ADNOC LNG, an affiliate of ADNOC in which Mitsui, BP and Total hold minority stakes, is stepping up its marketing efforts to line up a range of new LNG customers to fill the void created by JERA’s reduced requirements. ADNOC has signed seven short- and medium-term sales agreements, including the new JERA arrangement, totalling 4.2 mta.
Last November, Abu Dhabi’s Supreme Petroleum Council (SPC) approved ADNOC’s US$132Bn, five-year investment plan for a new integrated gas strategy that will sustain LNG production to 2040 and allow ADNOC to pursue incremental LNG and gas-to-chemicals growth opportunities where they arise, as well as meet its own domestic gas demand.

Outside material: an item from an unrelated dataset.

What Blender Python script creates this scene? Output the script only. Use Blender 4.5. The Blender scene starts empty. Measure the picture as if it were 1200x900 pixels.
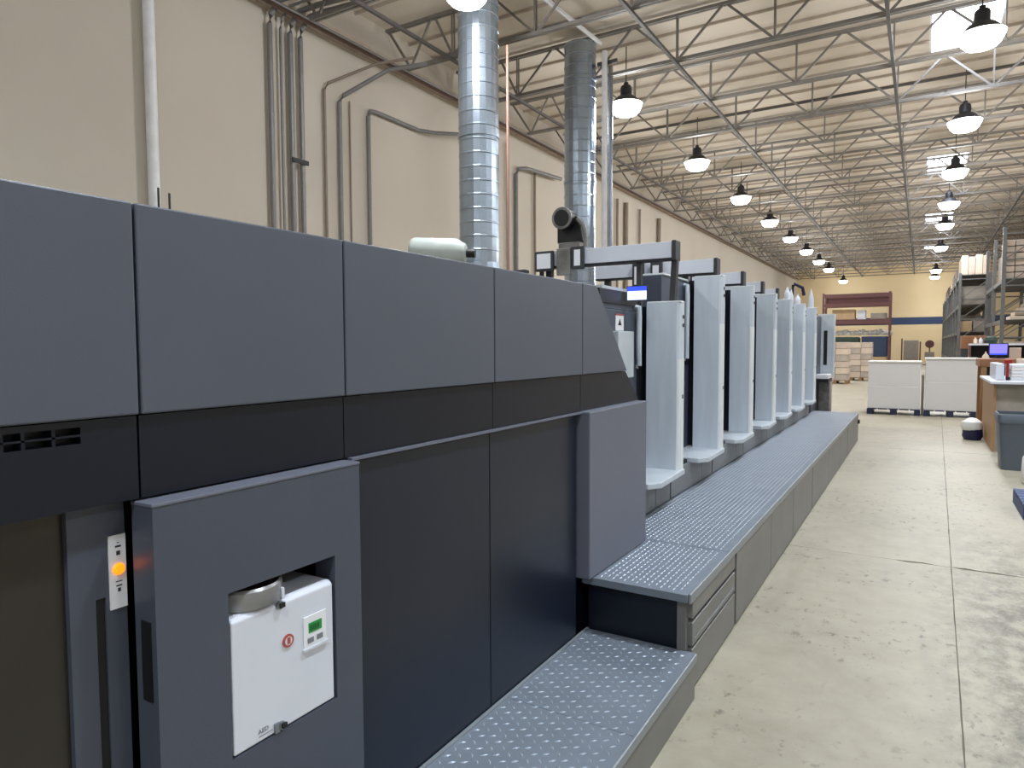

In an effort to exploit its oil and gas reserves through international partnerships, ADNOC launched a competitive licencing round last year for oil and gas blocks open for conventional and unconventional resources. As a result, ADNOC awarded exploration rights to US-based Occidental Italy’s Eni, Thailand’s Exploration and Production Public Company, India’s Bharat Petroleum and Indian Oil Corporation and Japan’s Inpex. ADNOC began a second competitive round of bidding in April.
Bahrain LNG delayed
Bahrain will soon become an importer of LNG through the Bahrain LNG terminal project. The receiving terminal, which will include the FSRU Bahrain Spirit, is jointly owned by the National Oil and Gas Authority (NOGA) of Bahrain, Teekay LNG Partners, Samsung Construction and Trading and the Gulf Investment Corp.
The terminal was originally set to open in Q1 of 2019, but is still under construction, according to a securities filing by Teekay LNG Partnership.
With an estimated fully built-up cost of US$903M, the Bahrain LNG project will be operated under a 20-year agreement and is now expected to take its first LNG cargo in Q3 2019.